While aiming to facilitate the growth and promotion of a healthy, transparent, efficient and competitive real estate sector, the Real Estate (Regulation & Development) Act 2016, also known as Real Estate Act or RERA, goes beyond tried-and-tested measures to protect the interest of homeowners.
By introducing title insurance into play, the Act ensures that home buyers do not suffer from any financial loss in future due to a defective title of the land. This may be a new idea to India, but several countries, including the U.S., already have this concept in place.
Even though the Government of India in August 2008 launched the Digital India Land Records Modernization Programme (DILRMP) to facilitate management of land records, the risk of faulty property disputes still remains high. Having a title insurance safeguards the property owner against any loss or damage due to liens, mortgages or any such encumbrances in the title to the property.
What is title insurance?
As an insurance product, this protects the current owner from past claims and title faults arising out of legal proceedings. Title insurance provides an additional layer of protection and gives an indefeasible right to the property owner whereby an insurance agency undertakes the burden of any financial risks that may crop up out of defects in title deeds, court orders and encumbrances in future.
What does RERA say about title insurance?
RERA mandates that while registering a real estate project with the authority, every promoter shall enclose the documents detailing he/she has a legal title to the land on which the development is proposed along with legally valid documents with authentication of such title, if such land is owned by another person, and that the land is free from all encumbrances.
The Act also mentions that the promoter shall obtain all such insurances as may be notified by the appropriate Government, including but not limited to insurance in respect of — (a) title of the land and building as a part of the real estate project; and (b) construction of the real estate project.
Needless to say, the Act states so to ensure that the promoter shall compensate the allottees in the case of any loss due to the defective title of the land on which the project is being developed or has been developed. It also ensures that the proposed project will not face delays due to title disputes and hence will be delivered on time.
Favourable for real estate:
When buyers will be assured that the property they are buying/investing is absolutely safe, there will be renewed confidence among prospective homeowners and that will definitely impact the real estate market favourably.
With clear property titles, real estate transactions will be more transparent and speedier. This will be of immense benefit for developers as banks will be encouraged to approve loans for projects wherein property title is clean.
A transparent real estate where land is protected through insured property titles may attract more FDI (Foreign Direct Investment) in the sector. Risk-averse foreign investors generally avoid investment options wherein the assurance of protected land and property titles does not exist.

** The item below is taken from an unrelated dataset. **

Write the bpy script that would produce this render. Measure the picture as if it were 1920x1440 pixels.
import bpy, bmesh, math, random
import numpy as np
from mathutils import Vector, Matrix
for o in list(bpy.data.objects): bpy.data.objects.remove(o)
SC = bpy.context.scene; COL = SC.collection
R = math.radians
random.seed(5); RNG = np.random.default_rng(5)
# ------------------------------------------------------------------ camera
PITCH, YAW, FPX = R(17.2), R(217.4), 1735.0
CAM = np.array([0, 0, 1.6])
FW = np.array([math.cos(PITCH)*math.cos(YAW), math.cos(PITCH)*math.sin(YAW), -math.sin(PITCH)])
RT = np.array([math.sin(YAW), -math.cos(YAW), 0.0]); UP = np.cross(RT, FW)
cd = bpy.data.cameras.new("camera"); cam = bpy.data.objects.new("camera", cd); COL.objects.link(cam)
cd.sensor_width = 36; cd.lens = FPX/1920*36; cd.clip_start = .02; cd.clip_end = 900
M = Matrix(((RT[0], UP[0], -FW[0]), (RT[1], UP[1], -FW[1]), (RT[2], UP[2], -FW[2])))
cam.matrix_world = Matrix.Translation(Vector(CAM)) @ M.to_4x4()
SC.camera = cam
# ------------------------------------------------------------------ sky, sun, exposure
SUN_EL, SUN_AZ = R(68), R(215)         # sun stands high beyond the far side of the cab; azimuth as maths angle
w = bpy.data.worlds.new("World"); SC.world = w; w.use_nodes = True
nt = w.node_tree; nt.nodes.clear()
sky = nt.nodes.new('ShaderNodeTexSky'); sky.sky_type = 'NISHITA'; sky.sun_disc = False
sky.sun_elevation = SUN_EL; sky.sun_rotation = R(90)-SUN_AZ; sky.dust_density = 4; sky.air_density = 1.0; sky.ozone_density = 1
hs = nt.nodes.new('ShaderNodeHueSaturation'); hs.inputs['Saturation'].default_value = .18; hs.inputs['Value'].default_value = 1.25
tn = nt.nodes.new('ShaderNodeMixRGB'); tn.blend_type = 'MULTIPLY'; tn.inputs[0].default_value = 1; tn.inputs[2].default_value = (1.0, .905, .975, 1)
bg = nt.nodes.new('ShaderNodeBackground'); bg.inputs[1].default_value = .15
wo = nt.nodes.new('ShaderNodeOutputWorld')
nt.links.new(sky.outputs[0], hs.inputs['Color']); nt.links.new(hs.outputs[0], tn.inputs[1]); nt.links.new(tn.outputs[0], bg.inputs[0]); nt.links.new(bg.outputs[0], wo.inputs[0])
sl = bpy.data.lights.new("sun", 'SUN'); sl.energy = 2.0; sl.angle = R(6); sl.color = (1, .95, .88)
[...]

In June 2016, Insurance Regulatory and Development Authority of India (IRDAI) constituted a seven-member working group to study the scope of title insurance in the Indian market. The group was entrusted with the task of evaluating the need for such a product in India vis-à-vis the existing title insurance products and practices globally. It would also suggest the design of the product and its framework and long-term sustainability.
Certainly, as and when IRDAI gives its nod to title insurance, it will be a win-win situation for all the stakeholders.